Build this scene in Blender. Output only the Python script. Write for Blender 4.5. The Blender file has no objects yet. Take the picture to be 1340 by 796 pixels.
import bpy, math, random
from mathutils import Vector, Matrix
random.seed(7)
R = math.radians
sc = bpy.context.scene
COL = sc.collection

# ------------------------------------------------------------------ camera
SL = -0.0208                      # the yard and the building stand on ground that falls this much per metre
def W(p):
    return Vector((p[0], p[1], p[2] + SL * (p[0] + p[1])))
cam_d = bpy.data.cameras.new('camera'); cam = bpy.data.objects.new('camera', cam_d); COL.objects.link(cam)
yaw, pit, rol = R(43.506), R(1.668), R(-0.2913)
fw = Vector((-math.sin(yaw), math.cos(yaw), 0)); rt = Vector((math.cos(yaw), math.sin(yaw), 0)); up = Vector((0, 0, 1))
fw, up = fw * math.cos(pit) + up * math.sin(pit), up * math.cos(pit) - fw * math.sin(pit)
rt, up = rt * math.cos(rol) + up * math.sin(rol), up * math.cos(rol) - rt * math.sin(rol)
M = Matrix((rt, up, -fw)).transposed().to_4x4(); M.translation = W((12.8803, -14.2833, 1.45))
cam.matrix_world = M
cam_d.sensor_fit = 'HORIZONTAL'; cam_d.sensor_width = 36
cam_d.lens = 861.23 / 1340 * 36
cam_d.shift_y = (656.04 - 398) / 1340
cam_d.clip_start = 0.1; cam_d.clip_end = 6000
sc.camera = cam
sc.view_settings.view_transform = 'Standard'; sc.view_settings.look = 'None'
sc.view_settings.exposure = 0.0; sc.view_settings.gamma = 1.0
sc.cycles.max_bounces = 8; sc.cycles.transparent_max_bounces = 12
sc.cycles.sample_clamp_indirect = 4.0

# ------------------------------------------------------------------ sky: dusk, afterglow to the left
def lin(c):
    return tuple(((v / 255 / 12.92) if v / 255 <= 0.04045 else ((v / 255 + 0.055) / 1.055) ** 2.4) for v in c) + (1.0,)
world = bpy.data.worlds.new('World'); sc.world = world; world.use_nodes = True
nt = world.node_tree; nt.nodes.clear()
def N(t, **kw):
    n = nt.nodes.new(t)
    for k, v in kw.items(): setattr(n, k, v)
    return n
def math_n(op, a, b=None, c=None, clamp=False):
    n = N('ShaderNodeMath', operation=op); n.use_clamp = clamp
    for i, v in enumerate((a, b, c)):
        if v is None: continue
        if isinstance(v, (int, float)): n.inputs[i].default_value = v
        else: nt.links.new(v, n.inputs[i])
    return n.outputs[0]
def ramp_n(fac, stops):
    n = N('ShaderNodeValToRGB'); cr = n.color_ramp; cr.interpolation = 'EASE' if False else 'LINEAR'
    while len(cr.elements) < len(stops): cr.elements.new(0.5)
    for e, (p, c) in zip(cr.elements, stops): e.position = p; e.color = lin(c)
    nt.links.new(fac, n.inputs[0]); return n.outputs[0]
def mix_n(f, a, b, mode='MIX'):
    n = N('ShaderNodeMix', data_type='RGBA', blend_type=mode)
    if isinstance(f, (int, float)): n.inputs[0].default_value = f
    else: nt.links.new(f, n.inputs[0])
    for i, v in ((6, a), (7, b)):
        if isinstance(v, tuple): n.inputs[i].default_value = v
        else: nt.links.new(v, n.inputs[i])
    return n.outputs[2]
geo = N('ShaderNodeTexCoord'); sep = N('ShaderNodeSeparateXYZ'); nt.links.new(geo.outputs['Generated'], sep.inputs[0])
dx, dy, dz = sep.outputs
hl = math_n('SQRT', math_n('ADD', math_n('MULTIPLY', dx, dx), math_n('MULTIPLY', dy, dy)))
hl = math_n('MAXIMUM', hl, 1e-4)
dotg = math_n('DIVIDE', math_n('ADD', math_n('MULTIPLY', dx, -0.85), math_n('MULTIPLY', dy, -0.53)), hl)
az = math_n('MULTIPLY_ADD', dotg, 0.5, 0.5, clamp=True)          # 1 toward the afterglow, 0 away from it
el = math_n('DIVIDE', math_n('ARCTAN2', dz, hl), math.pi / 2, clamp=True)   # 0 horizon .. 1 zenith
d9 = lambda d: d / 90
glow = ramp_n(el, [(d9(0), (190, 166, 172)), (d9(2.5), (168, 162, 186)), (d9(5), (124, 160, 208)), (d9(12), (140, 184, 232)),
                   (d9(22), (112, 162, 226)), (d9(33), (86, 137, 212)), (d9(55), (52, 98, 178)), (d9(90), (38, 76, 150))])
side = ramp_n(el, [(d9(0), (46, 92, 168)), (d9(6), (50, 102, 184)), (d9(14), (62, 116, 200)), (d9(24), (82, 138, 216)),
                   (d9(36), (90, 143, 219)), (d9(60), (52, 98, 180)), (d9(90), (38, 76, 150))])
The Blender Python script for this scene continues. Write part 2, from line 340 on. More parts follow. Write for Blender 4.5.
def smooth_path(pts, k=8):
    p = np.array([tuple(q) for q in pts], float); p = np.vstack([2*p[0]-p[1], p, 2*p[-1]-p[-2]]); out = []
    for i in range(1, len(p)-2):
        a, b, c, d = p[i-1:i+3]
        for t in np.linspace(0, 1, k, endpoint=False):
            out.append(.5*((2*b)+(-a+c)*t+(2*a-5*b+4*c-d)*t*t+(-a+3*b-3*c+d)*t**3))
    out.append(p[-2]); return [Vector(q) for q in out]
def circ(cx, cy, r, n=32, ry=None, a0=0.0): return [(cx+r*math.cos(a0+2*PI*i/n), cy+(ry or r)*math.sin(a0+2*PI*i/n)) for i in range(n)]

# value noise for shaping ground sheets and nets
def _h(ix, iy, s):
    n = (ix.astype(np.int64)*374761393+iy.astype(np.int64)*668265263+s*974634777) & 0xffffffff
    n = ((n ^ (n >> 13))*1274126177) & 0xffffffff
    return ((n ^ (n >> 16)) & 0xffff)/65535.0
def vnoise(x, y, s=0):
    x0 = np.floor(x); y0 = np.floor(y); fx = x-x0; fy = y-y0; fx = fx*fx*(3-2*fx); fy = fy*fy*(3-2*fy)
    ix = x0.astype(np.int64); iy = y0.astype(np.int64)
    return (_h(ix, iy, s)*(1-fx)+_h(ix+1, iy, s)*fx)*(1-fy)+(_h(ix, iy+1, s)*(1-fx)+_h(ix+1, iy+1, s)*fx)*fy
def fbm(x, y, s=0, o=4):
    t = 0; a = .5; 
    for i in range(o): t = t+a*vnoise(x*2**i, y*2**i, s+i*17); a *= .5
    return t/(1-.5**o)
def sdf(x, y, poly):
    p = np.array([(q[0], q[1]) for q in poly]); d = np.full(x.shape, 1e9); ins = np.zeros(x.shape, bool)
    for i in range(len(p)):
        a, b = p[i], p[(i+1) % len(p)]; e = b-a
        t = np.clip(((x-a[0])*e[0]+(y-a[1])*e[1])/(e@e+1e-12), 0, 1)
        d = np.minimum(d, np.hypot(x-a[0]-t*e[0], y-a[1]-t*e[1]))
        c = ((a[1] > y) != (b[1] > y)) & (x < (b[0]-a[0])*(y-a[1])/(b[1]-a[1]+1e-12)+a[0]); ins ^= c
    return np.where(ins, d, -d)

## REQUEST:
Find the string "from" in the entries above and return each line that holds it.

## CORRECT RESPONSE:
from mathutils import Vector, Matrix
az = math_n('MULTIPLY_ADD', dotg, 0.5, 0.5, clamp=True)          # 1 toward the afterglow, 0 away from it
The Blender Python script for this scene continues. Write part 2, from line 340 on. More parts follow. Write for Blender 4.5.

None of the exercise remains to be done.